> _Records shown_:

□ □ □

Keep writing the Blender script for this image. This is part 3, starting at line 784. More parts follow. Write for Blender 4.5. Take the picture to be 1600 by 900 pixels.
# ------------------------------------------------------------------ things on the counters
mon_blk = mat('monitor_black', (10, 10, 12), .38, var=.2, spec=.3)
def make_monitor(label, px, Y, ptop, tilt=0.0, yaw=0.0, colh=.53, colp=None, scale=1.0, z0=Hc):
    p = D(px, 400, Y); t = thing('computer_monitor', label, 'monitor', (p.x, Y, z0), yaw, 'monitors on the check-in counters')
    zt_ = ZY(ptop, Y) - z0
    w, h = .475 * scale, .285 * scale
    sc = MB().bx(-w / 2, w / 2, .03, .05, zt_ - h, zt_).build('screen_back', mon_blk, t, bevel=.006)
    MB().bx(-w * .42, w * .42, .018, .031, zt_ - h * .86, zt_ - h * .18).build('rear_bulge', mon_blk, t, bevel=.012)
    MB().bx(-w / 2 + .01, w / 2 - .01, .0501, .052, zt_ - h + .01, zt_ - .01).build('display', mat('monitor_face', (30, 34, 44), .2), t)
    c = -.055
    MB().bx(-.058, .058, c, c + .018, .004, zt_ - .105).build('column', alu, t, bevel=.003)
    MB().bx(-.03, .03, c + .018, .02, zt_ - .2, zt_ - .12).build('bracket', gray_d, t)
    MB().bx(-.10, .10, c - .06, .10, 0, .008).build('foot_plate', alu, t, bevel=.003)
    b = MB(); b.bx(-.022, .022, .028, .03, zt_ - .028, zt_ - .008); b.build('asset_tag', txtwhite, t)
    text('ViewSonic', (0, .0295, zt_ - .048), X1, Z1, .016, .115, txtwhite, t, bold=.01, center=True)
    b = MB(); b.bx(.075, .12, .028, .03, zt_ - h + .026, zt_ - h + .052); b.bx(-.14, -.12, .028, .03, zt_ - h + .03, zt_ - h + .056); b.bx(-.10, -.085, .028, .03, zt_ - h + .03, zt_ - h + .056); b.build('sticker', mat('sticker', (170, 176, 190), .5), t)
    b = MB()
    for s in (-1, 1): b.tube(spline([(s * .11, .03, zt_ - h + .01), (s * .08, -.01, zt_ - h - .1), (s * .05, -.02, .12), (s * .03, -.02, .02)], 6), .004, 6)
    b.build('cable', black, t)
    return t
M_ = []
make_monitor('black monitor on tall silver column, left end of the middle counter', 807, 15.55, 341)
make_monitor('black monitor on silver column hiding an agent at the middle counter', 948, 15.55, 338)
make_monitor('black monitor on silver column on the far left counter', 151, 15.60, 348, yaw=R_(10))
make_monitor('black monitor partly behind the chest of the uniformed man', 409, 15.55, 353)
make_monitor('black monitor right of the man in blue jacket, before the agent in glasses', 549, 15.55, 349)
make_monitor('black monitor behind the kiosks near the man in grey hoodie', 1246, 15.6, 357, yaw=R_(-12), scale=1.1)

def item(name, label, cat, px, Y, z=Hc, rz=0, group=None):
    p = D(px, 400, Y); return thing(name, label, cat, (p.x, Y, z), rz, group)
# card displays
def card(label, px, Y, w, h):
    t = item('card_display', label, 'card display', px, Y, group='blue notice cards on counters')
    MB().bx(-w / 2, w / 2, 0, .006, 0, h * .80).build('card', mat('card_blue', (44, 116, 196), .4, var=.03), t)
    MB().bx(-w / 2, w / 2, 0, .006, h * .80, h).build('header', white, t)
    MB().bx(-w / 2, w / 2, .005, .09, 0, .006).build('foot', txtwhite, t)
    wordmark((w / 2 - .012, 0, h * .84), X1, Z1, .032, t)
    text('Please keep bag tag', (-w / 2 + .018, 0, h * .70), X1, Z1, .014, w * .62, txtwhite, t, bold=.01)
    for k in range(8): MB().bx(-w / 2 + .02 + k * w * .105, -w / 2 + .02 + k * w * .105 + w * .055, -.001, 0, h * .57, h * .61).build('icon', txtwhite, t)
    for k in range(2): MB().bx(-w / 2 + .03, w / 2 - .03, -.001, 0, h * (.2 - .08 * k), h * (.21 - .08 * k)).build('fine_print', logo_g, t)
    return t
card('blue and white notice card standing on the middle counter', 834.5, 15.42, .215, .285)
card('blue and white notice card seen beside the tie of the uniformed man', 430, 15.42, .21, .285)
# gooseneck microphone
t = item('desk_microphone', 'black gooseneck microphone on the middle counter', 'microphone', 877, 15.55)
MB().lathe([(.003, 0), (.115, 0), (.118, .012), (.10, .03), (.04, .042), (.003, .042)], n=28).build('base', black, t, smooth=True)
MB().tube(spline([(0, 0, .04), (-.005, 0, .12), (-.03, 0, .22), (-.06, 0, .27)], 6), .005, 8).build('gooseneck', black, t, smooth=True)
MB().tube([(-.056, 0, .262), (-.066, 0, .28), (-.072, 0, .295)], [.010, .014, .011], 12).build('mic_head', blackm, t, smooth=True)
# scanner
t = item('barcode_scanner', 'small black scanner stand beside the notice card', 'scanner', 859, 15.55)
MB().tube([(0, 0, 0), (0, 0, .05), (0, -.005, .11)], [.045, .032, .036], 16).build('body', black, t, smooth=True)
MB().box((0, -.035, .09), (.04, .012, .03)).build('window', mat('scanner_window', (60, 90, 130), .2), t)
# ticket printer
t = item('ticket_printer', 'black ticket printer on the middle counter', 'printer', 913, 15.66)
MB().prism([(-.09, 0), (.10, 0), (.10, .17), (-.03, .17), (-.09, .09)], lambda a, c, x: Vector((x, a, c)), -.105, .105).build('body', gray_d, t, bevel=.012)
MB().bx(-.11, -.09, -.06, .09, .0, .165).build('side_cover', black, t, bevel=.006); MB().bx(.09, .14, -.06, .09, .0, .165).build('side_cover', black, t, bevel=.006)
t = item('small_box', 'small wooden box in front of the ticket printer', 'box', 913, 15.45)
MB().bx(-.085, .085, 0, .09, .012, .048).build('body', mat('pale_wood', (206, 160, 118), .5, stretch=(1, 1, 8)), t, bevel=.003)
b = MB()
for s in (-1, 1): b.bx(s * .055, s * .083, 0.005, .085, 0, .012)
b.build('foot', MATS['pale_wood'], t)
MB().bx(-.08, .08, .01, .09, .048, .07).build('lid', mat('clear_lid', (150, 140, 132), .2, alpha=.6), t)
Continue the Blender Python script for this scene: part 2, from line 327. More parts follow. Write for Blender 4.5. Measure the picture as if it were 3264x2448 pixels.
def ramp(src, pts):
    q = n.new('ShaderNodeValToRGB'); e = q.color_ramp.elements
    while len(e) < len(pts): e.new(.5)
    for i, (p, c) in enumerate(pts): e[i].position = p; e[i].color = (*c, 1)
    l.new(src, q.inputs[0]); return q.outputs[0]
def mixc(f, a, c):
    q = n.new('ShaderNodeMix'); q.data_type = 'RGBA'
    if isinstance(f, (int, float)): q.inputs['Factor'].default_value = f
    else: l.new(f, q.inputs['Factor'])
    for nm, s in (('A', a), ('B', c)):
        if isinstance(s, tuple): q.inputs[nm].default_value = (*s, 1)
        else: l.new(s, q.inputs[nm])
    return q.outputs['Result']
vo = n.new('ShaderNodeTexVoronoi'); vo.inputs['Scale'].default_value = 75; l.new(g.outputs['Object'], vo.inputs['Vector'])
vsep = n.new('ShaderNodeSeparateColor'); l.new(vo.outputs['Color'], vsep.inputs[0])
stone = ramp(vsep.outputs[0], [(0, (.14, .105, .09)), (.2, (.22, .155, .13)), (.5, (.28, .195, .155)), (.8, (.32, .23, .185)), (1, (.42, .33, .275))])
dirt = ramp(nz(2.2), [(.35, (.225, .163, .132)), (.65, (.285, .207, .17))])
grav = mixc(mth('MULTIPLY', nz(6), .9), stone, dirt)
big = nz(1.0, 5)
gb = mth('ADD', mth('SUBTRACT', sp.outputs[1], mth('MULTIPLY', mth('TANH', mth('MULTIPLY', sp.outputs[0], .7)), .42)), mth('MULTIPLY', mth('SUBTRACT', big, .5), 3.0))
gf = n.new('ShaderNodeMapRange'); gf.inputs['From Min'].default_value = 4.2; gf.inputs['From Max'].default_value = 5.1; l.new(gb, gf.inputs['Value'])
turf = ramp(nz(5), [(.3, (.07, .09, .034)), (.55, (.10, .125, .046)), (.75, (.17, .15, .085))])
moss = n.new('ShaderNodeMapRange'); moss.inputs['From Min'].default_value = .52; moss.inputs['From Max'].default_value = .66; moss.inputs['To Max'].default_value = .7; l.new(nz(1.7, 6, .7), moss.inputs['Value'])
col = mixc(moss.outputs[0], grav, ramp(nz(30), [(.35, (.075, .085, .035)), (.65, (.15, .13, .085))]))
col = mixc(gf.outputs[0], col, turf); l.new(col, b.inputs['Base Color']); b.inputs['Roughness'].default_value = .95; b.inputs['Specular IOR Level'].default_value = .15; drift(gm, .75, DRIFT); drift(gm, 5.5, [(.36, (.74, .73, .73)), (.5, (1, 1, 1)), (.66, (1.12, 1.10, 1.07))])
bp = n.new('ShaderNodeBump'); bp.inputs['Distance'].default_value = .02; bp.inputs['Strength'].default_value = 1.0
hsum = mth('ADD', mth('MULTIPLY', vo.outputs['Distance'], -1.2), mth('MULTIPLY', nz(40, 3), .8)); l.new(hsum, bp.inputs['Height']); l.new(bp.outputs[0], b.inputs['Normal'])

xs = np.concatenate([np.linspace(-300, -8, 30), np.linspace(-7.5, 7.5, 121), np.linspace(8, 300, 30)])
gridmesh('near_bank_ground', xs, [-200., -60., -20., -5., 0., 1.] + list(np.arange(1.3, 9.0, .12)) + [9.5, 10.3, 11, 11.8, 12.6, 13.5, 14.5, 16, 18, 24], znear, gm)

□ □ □

> _Given request_:
All lines of the data above that include the word "this" must be shown.

> _Complete output_:
Keep writing the Blender script for this image. This is part 3, starting at line 784. More parts follow. Write for Blender 4.5. Take the picture to be 1600 by 900 pixels.
Continue the Blender Python script for this scene: part 2, from line 327. More parts follow. Write for Blender 4.5. Measure the picture as if it were 3264x2448 pixels.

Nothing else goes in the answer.